More evidence of cronyism emerges at Duval Supervisor of Elections office

Mike Hogan

IMG_0857.JPGA news story with surprising legs this week is about state House candidate Dick Kravitz working in a customer-relations role at the Duval County Supervisor of Elections office, and breaching strict protocols against electioneering while on the clock.

Kravitz’s boss is Mike Hogan, who was on Jacksonville City Council and in the State House with Kravitz.

Word on the street is that Kravitz has put out feelers to many people in hiring positions with the city in recent years. Hogan, apparently, was the first to take him up on it.

There’s good reason why. As a mailer from the Supervisor of Elections race reveals, Hogan was “proudly endorsed by former (state) Representative Dick Kravitz.”

Was there a quid pro quo for this endorsement? Even if one wasn’t brokered at the time, there’s an appearance of such with the curious decision Hogan made to hire someone for a role in the Supervisor of Elections office who’s running an active campaign.

Given that as recently as 2000 the probity of the Duval County SOE came under global question, might anyone have thought this through?

Hogan should understand the optics issue it creates having an active candidate employed “directing traffic” at the Supervisor of Elections office during early voting. Because it raises questions: one being that if Kravitz is in that role in March, why wouldn’t he be in that role in August?

During early voting in Jacksonville, voters citywide can vote at the SOE office. That includes voters in Kravitz’s district. The slight chance that a “Hey, I’m Dick Kravitz, and yeah, funny thing, I’m on your ballot” conversation could happen raises questions about the fairness of that election. It’s like having a referee in a football game wearing the home team’s jersey. It doesn’t pass even an elemental test of fairness.

It’s the good ol’ boy system. And Hogan, a serial candidate never too far from one taxpayer-funded job or another, knows how to play the game.

A useful historical example of how Hogan plays the game: A 2014 story in The Florida Times-Union describing how Richard Johnston, a consultant from his failed 2011 mayoral bid attempted to draw the Senate maps in his favor ahead of the 2012 election, which would have been his “eighth campaign in two decades,” as Tia Mitchell succinctly put it.

Hogan accused Mitchell, one of the leading political reporters in the state, of “inaccurate reporting” before affirming to this writer that he and Johnston are close. How close?

“I know Rich Johnston very well and I am a frequent guest at their townhouse in Tallahassee,” Hogan wrote in an email.

Hogan has a pattern: Play the slick good ol’ boy political games, while playing dumb when asked questions by the mean ol’ liberal media.

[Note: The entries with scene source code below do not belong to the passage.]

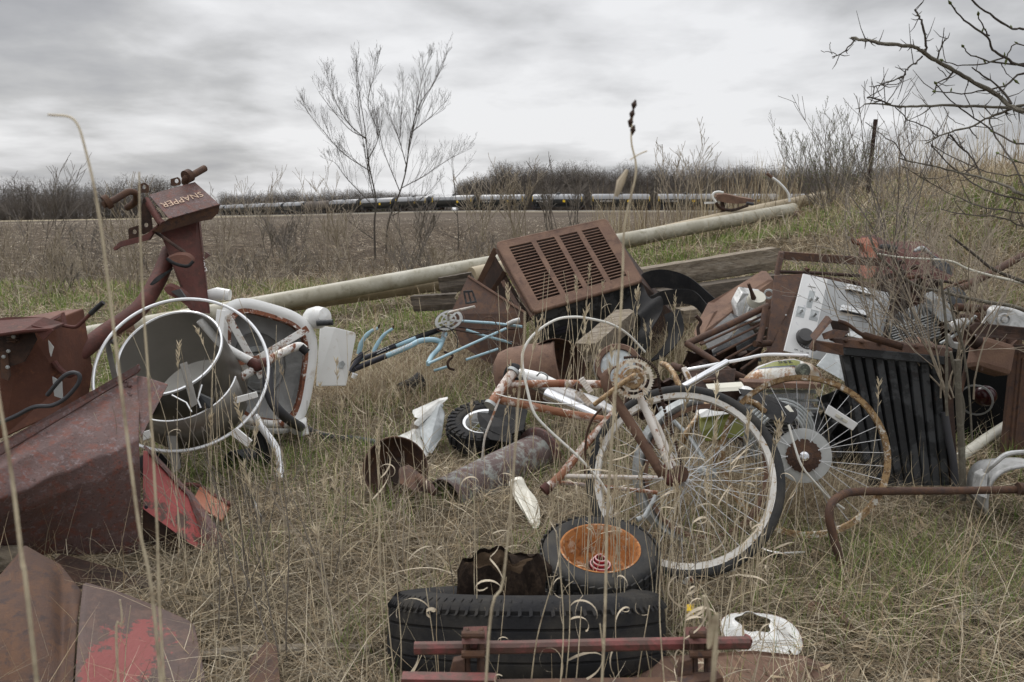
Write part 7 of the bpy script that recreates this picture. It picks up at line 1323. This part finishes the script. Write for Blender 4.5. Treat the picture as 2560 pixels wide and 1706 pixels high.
# ---------------- tall near stalks ----------------
def ribbon_leaf(m, p, rng, L_, w_):
    d = V((rng.gauss(0, 1), rng.gauss(0, .6), rng.uniform(.2, 1.2))).normalized(); k = 14; curl = (rng.uniform(.6, 2.2) if rng.random() < .6 else rng.uniform(3, 7)) / k * rng.choice((-1, 1)); ax = V((rng.gauss(0, .4), 1, rng.gauss(0, .4))).normalized(); pts = [p]; sd = []
    for i in range(k):
        sd.append((ax * 1.0 + d.cross(ax) * .2).normalized()); d = Matrix.Rotation(curl * (.3 + i / k * 1.5), 3, ax) @ d; pts.append(pts[-1] + d * L_ / k)
    sd.append(sd[-1]); m.strip(pts, sd, [w_ * math.sin(min(1, (i + 1.5) / 5) * 1.57) * (1 - .75 * (i / k) ** 2) for i in range(k + 1)]); return m
def stalk(pts, r0, label, rng, leaves=3, seed=False, group=None, lw=.008, ll=.12, mt='stalk', name='dry_stalk', lf=(.1, .8)):
    t = thing(name, label, 'dry plant', pts[0], group); P = spl(pts, 6); k = len(P)
    part(MB().tube(P, [r0 * (1 - .55 * i / (k - 1)) for i in range(k)], 6), 'stem', K[mt], t)
    for j in range(leaves): i = int(k * rng.uniform(*lf)); part(ribbon_leaf(MB(), P[i], rng, ll * rng.uniform(.5, 1.3), lw * rng.uniform(.6, 1.3)), 'leaf', K['leaf'], t)
    if seed:
        m = MB(); top = P[-1]; dr = (P[-1] - P[-4]).normalized()
        for j in range(16): a = rng.uniform(0, 6.28); o_ = top - dr * rng.uniform(0, .09); u_ = (dr + V((math.cos(a), math.sin(a), 0)) * .45).normalized(); m.tube([o_, o_ + u_ * .012, o_ + u_ * .026], [.0008, .0022, .0004], 4)
        part(m, 'seed_head', K[mt], t)
    return t
rs = random.Random(21)
def down(px, py, Y):   # foot on the ground under a point of the picture edge
    p = at(px, py, Y); return V((p.x, p.y, gzf(p.x, p.y)))
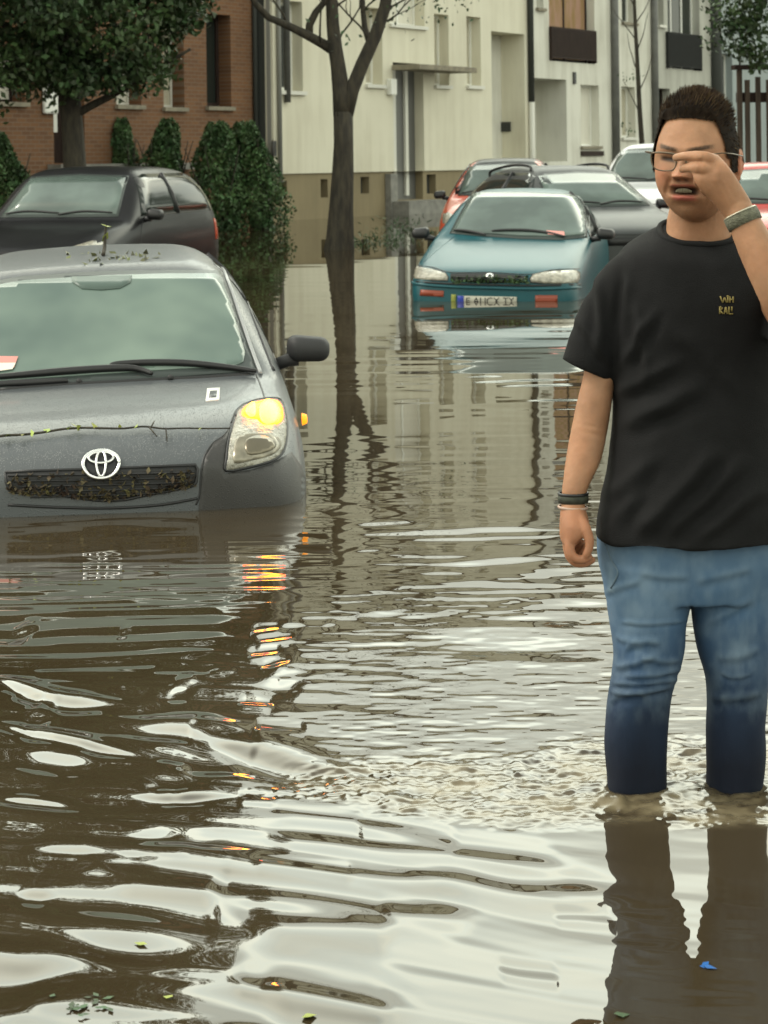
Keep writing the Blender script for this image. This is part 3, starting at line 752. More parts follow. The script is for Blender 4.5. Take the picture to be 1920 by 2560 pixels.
tr.tube([T(925,112,.2), T(912,70,.4), T(908,30,.5), T(905,-20,.6), T(900,-160,.9)], [9/S1, 8/S1, 7/S1, 7/S1, 4/S1], 8)
random.seed(19)
for (px, py, dx, dz_) in ((840,120,.2,.5),(945,60,.9,.2),(960,25,1,.25),(968,0,.9,.35),(830,30,.6,.5),(905,30,.5,.6),(925,100,-.5,.5),(800,106,-.1,.8),(720,64,-.3,.8),(985,-40,1,.1),(830,-60,-.7,.5),(826,-100,.8,.5),(640,0,-.4,.8),(600,-60,.4,.8),(1000,-180,.8,.6),(1020,-300,-.5,.8),(815,-260,-.6,.7),(820,-280,.7,.7),(560,-180,-.4,.9),(900,-140,.5,.8)):
    pts, d = limb(tr, T(px,py), (dx, random.uniform(-.5,.5), dz_), random.uniform(.9,1.6), .018, .006, 6, .28, 5)
    for j in (2, 3, 4, 5):
        q, _ = limb(tr, pts[j], d + Vector((random.uniform(-.9,.9), random.uniform(-.6,.6), random.uniform(-.4,.7))), .55, .008, .003, 4, .35, 4)
tr.build('trunk', M['bark'], e, True)
tw = []
for k in range(46):
    px = random.uniform(540, 1100); py = random.uniform(-620, -130) ; tw.append(tuple(T(px, py, random.uniform(-2, 2))))
for (px, py) in ((975,18),(1010,12),(1050,5),(1090,18),(1120,28),(1150,12),(850,70),(985,40)): tw.append(tuple(T(px, py, random.uniform(-.5,.5))))
leaf_mesh('crown', clumps(tw, 16, .45), .08, M['leaf'], e)

# ---- thin sapling before the white houses
bs = at(1606, 380, 44.0); bs.z = ground_z(44)
e = empty('sapling', bs); tag(e, 'thin bare sapling standing against the white houses', 'tree')
tr = MB(); Ts = lambda x, y: at(x, y, 44.0) - bs
tr.tube([(0,0,0), Ts(1605,360), Ts(1600,290), Ts(1596,210), Ts(1592,130), Ts(1588,60), Ts(1586,0), Ts(1584,-80)], [.06,.06,.055,.05,.045,.04,.035,.015], 8)
for (x, y, d) in ((1600,290,-1),(1597,230,1),(1594,180,-1),(1592,130,1),(1590,100,-1),(1588,60,1),(1587,20,-1),(1586,0,1)):
    limb(tr, Ts(x,y), (d*.5, .1, 1), .9, .015, .005, 5, .2, 5)
tr.build('trunk', M['bark'], e, True)
leaf_mesh('crown', clumps([tuple(Ts(x, y)) for (x, y) in ((1575,205),(1590,185),(1568,190),(1580,330),(1566,320),(1600,-20),(1585,-60))], 10, .22), .07, M['leaf'], e)

# ---- dark tree at the top right
bt = at(1985, 400, 38.0); bt.z = ground_z(38)
e = empty('street_tree', bt); tag(e, 'dark tree hanging into the top right corner above the wooden gate', 'tree')
tr = MB(); tr.tube([(0,0,0),(0,0,1.5),(.05,0,3),(0,0,5)], [.2,.16,.14,.05], 10); tr.build('trunk', M['bark'], e, True)
cs = []
while len(cs) < 120:
    x, y, z = random.uniform(-1.6, 3), random.uniform(-2, 2), random.uniform(2.9, 7.5)
    if sqrt(((x-.6)/2.1)**2 + (y/1.9)**2 + ((z-5.3)/2.3)**2) < 1: cs.append((x, y, z))
for (px, py) in ((1812,95),(1830,60),(1822,30),(1845,110),(1870,130),(1900,150),(1915,120),(1880,70),(1860,20),(1900,20)): cs.append(tuple(at(px, py, 38) - bt))
leaf_mesh('crown', clumps(cs, 90, .42), .13, M['leaf_dark'], e)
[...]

Back in 2014, when he was considering a run for mayor against Lenny Curry, Hogan was in a “quasi-judicial position” with the Florida Public Employees Relations Commission. When asked whether he was looking at a run for mayor, he demurred, saying his $95,000 a year PERC gig made it “inappropriate/unlawful [for him] to comment on political issues.”

So he understood that there would be propriety issues raised in commenting on political issues in 2014 while in a “quasi-judicial position.” Yet, in 2016, when he runs the elections operation in one of the biggest counties in the state, he sees no issue with having a political crony and an active candidate greeting entrants to the main office of the Supervisor of Elections office.

The Hogan political operation has long had a sleight of hand to it. The HoganForMayor.com website no longer is active. However, it was active throughout the early part of the Curry campaign, with a “poll question” asking “Do you think Mike Hogan will run for Mayor of Jacksonville in 2015?”.

The site’s registration lapsed on April 30, 2015.

Some have suggested that Hogan’s SOE bid was arrived at via a deal. Former Councilman and former Duval GOP Chairman Robin Lumb had filed as a placeholder, and he got out of the race when Hogan got in.

This exemplifies, as happens every four years in Jacksonville, the delightful games of musical chairs played with the constitutional offices.

Hogan enjoys that game as much as anyone. And when it comes to the Supervisor of Elections office, he made the decision to hire Kravitz, an active candidate for a state House seat to draw a government paycheck while he runs for office. He’s able to fund raise while on the city payroll. And he’s able to make voter contacts while wearing a city badge, in direct conflict with city ordinance and directive prohibiting on the clock electioneering.

Hogan isn’t answering media questions on this. Meanwhile, one wonders if and when we will see the endorsement by the Supervisor of Elections for his star employee.